■ TASK TO CARRY OUT:
Exactly the lines between the line containing "M['timber'] = mat('old_timber', .02, .9, .05)" and the line containing "dark(.019), .5, .3, var=.4, scale=2)", together with those two lines, are to be output.

■ GIVEN DATA:
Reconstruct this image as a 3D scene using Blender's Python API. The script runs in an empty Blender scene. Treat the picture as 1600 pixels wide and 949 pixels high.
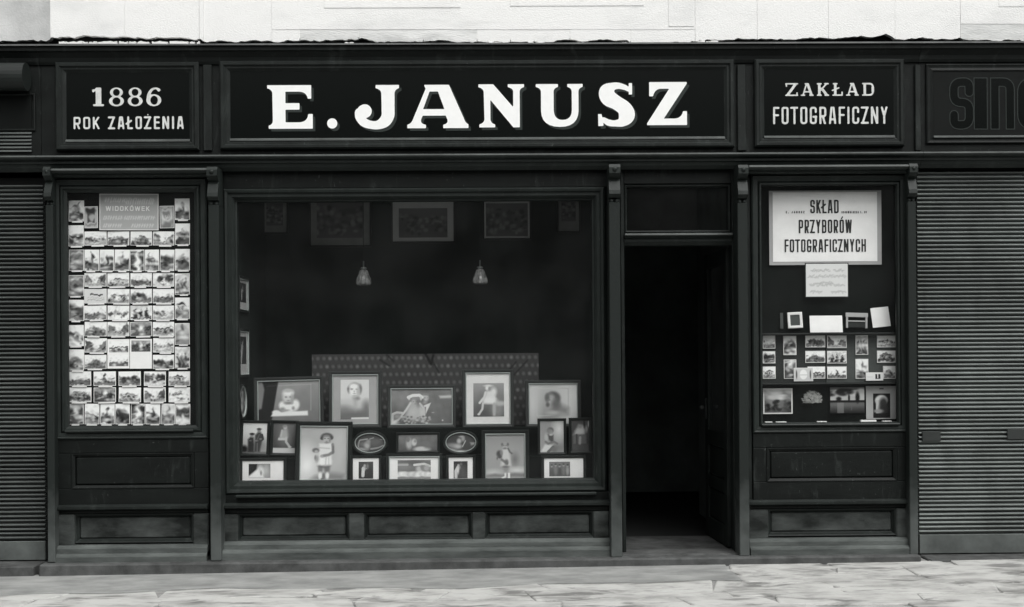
import bpy, math, random
import numpy as np
from mathutils import Matrix, Vector
random.seed(7); RNG = np.random.RandomState(7)
S = bpy.context.scene
COL = S.collection
# ------------------------------------------------------------------ camera
PX, PY, FPX = 800.0, 560.0, 1800.0          # principal point and focal length in pixels of the 1600-wide photograph
YAW, ROLL = 0.0145, 0.0070
CAM = Vector((0.0, -9.0, 1.60))
_f = Vector((math.sin(YAW), math.cos(YAW), 0)); _r0 = Vector((math.cos(YAW), -math.sin(YAW), 0)); _u0 = Vector((0, 0, 1))
_r = _r0 * math.cos(ROLL) - _u0 * math.sin(ROLL); _u = _u0 * math.cos(ROLL) + _r0 * math.sin(ROLL)
cd = bpy.data.cameras.new('camera'); cam = bpy.data.objects.new('camera', cd); COL.objects.link(cam)
m = Matrix.Identity(4)
for i in range(3):
    m[i][0] = _r[i]; m[i][1] = _u[i]; m[i][2] = -_f[i]; m[i][3] = CAM[i]
cam.matrix_world = m
cd.sensor_width = 36; cd.lens = 36 * FPX / 1600; cd.shift_x = 0; cd.shift_y = (PY - 474.5) / 1600
cd.clip_start = .05; cd.clip_end = 500
S.camera = cam
# ------------------------------------------------------------------ light
SUN_EL, SUN_AZ = math.radians(56), math.radians(150)     # azimuth from +Y towards +X: in front of the shop, to its right
w = bpy.data.worlds.new('World'); S.world = w; w.use_nodes = True
nt = w.node_tree; nt.nodes.clear()
sky = nt.nodes.new('ShaderNodeTexSky'); sky.sky_type = 'NISHITA'; sky.sun_disc = False
sky.sun_elevation = SUN_EL; sky.sun_rotation = SUN_AZ; sky.dust_density = 4; sky.air_density = 1
hs = nt.nodes.new('ShaderNodeHueSaturation'); hs.inputs['Saturation'].default_value = 0.0   # overcast grey sky
bg = nt.nodes.new('ShaderNodeBackground'); bg.inputs['Strength'].default_value = 0.13
wo = nt.nodes.new('ShaderNodeOutputWorld')
nt.links.new(sky.outputs[0], hs.inputs['Color']); nt.links.new(hs.outputs[0], bg.inputs['Color']); nt.links.new(bg.outputs[0], wo.inputs[0])
sd = bpy.data.lights.new('sun', 'SUN'); sd.energy = 1.1; sd.angle = math.radians(40); sd.color = (1, .99, .97)
so = bpy.data.objects.new('sun', sd); COL.objects.link(so)
sv = Vector((math.sin(SUN_AZ) * math.cos(SUN_EL), math.cos(SUN_AZ) * math.cos(SUN_EL), math.sin(SUN_EL)))
so.rotation_euler = sv.to_track_quat('Z', 'Y').to_euler(); so.location = (3, -6, 9)
S.view_settings.view_transform = 'Standard'; S.view_settings.look = 'None'
S.view_settings.exposure = 0.68; S.view_settings.gamma = 1.0
S.render.engine = 'CYCLES'
S.cycles.max_bounces = 6; S.cycles.diffuse_bounces = 4; S.cycles.transparent_max_bounces = 12
S.cycles.use_denoising = True; S.cycles.caustics_reflective = False; S.cycles.caustics_refractive = False
S.cycles.filter_width = 1.5

# ------------------------------------------------------------------ projection of photo pixels onto real planes
def at(px, py, Y):
    d = _f * FPX + _r * (px - PX) - _u * (py - PY)
    t = (Y - CAM.y) / d.y
    p = CAM + d * t
    return p.x, p.z
def rect(x0, y0, x1, y1, Y):
    ym, xm = (y0 + y1) / 2, (x0 + x1) / 2
    return at(x0, ym, Y)[0], at(x1, ym, Y)[0], at(xm, y1, Y)[1], at(xm, y0, Y)[1]     # x0,x1,z0,z1
def zz(py, Y, px=800): return at(px, py, Y)[1]
def xx(px, Y, py=560): return at(px, py, Y)[0]

# ------------------------------------------------------------------ materials
def mat(name, base, rough=.6, spec=.3, metal=0, var=0, scale=6, bump=0, bscale=60, stretch=(1, 1, 1), c2=None, detail=5, lo=.35, hi=.7, coords='Object'):
    M = bpy.data.materials.new(name); M.use_nodes = True
    t = M.node_tree; b = t.nodes['Principled BSDF']
    if isinstance(base, (int, float)): base = (base * .97, base, base * .985)
    b.inputs['Base Color'].default_value = (*base, 1); b.inputs['Roughness'].default_value = rough
    b.inputs['Specular IOR Level'].default_value = spec; b.inputs['Metallic'].default_value = metal
    if var or bump or c2:
        g = t.nodes.new('ShaderNodeNewGeometry'); mp = t.nodes.new('ShaderNodeMapping'); mp.inputs['Scale'].default_value = stretch
        t.links.new(g.outputs['Position'], mp.inputs[0])
    if var or c2:
        n = t.nodes.new('ShaderNodeTexNoise'); n.inputs['Scale'].default_value = scale; n.inputs['Detail'].default_value = detail; n.inputs['Roughness'].default_value = .62
        r = t.nodes.new('ShaderNodeValToRGB'); r.color_ramp.elements[0].position = lo; r.color_ramp.elements[1].position = hi
        c2 = c2 if c2 is not None else tuple(x * (1 - var) for x in base)
        if isinstance(c2, (int, float)): c2 = (c2 * .97, c2, c2 * .985)
        r.color_ramp.elements[0].color = (*c2, 1); r.color_ramp.elements[1].color = (*base, 1)
        t.links.new(mp.outputs[0], n.inputs['Vector']); t.links.new(n.outputs['Fac'], r.inputs[0]); t.links.new(r.outputs[0], b.inputs['Base Color'])
    if bump:
        n2 = t.nodes.new('ShaderNodeTexNoise'); n2.inputs['Scale'].default_value = bscale; n2.inputs['Detail'].default_value = 6
        bp = t.nodes.new('ShaderNodeBump'); bp.inputs['Strength'].default_value = bump; bp.inputs['Distance'].default_value = .01
        t.links.new(mp.outputs[0], n2.inputs['Vector']); t.links.new(n2.outputs['Fac'], bp.inputs['Height']); t.links.new(bp.outputs[0], b.inputs['Normal'])
    return M
def dark(v): return (v * .79, v * 1.0, v * .91) if v < .03 else (v * .91, v, v * .96)
M = {}
M['paint'] = mat('black_paint', dark(.0095), .55, .16, var=.45, scale=3, bump=.12, bscale=45, stretch=(1, 1, 3))
M['paint2'] = mat('worn_paint', dark(.017), .55, .2, var=.5, scale=4, bump=.15, bscale=50)
M['frame'] = mat('frame_paint', dark(.022), .5, .22, var=.35, scale=5, bump=.1, bscale=50)
M['signglass'] = mat('sign_glass', dark(.005), .22, .10)
M['dust'] = mat('dusty_paint', (.072, .079, .076), .85, .1, c2=(.015, .017, .016), scale=3.2, lo=.36, hi=.72, bump=.15, bscale=30, stretch=(1, 1, 2.2))
M['lit_edge'] = mat('lit_edge_paint', (.082, .09, .086), .6, .25, var=.45, scale=5)  # lighter tone painted on beads and edges where skylight would catch
M['panel'] = mat('matt_black_panel', dark(.006), .6, .12, var=.3, scale=5)
M['step'] = mat('dusty_step', (.108, .118, .113), .9, .1, c2=(.045, .050, .048), scale=4, bump=.2, bscale=40, lo=.3, hi=.7, stretch=(.7, 1, 3))
M['granite'] = mat('granite_sill', .10, .85, .15, c2=.05, scale=7, bump=.25, bscale=60)
M['slat'] = mat('shutter_metal', dark(.215), .5, .35, var=.45, scale=1.6, stretch=(.6, 1, 1.3), bump=.05)
M['slat_old'] = mat('dull_shutter_metal', dark(.10), .55, .3, var=.45, scale=1.6, stretch=(.6, 1, 1.3), bump=.05)
M['rail'] = mat('shutter_rail', dark(.13), .7, .2, c2=dark(.07), scale=4)
M['zinc'] = mat('zinc_flashing', .16, .5, .4, var=.5, scale=5)
M['plaster'] = mat('white_plaster', (.80, .80, .785), .9, .1, c2=(.64, .645, .635), scale=1.3, lo=.22, hi=.5, bump=.35, bscale=90, stretch=(.8, 1, 1.6))
M['plaster_dirty'] = mat('stained_plaster', (.74, .745, .73), .9, .1, c2=(.42, .43, .42), scale=2.0, lo=.3, hi=.56, bump=.4, bscale=80, stretch=(.45, 1, 1.7))
M['plaster_grey'] = mat('grey_plaster', (.64, .645, .635), .9, .1, c2=(.42, .425, .42), scale=2.2, bump=.3, bscale=70)
M['old_plaster'] = mat('old_plaster', (.30, .305, .30), .9, .1, var=.4, scale=.8)
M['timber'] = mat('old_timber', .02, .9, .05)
M['brick'] = mat('rough_brick', .12, .9, .05, var=.8, scale=14, bump=.4, bscale=40)
M['inside'] = mat('dark_interior', dark(.22), .9, .05, var=.4, scale=2)
M['awning'] = mat('awning_canvas', dark(.019), .5, .3, var=.4, scale=2)
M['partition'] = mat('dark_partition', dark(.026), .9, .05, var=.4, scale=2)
M['velvet'] = mat('dark_cloth', dark(.010), .95, .03, var=.4, scale=6)
M['floor'] = mat('worn_floor', .08, .9, .1, var=.6, scale=5)
M['stone'] = mat('pale_flagstone', (.43, .43, .415), .9, .12, c2=(.25, .25, .24), scale=3.4, lo=.30, hi=.56, bump=.5, bscale=22, stretch=(.8, 1.6, 1))
def smudge(m_, amt, scale, stretch, lo, hi, tone):
    t = m_.node_tree; b = t.nodes['Principled BSDF']; src = b.inputs['Base Color'].links[0].from_socket
    g = t.nodes.new('ShaderNodeNewGeometry'); mp = t.nodes.new('ShaderNodeMapping'); mp.inputs['Scale'].default_value = stretch; mp.inputs['Rotation'].default_value = (0, 0, .35)
    n = t.nodes.new('ShaderNodeTexNoise'); n.inputs['Scale'].default_value = scale; n.inputs['Detail'].default_value = 7; n.inputs['Roughness'].default_value = .6; n.inputs['Distortion'].default_value = .6
    mr = t.nodes.new('ShaderNodeMapRange'); mr.inputs[1].default_value = lo; mr.inputs[2].default_value = hi; mr.inputs[4].default_value = amt
    mx = t.nodes.new('ShaderNodeMix'); mx.data_type = 'RGBA'; mx.inputs[7].default_value = (*tone, 1)
    t.links.new(g.outputs['Position'], mp.inputs[0]); t.links.new(mp.outputs[0], n.inputs['Vector']); t.links.new(n.outputs['Fac'], mr.inputs[0]); t.links.new(mr.outputs[0], mx.inputs[0]); t.links.new(src, mx.inputs[6]); t.links.new(mx.outputs[2], b.inputs['Base Color'])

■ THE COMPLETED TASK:
M['timber'] = mat('old_timber', .02, .9, .05)
M['brick'] = mat('rough_brick', .12, .9, .05, var=.8, scale=14, bump=.4, bscale=40)
M['inside'] = mat('dark_interior', dark(.22), .9, .05, var=.4, scale=2)
M['awning'] = mat('awning_canvas', dark(.019), .5, .3, var=.4, scale=2)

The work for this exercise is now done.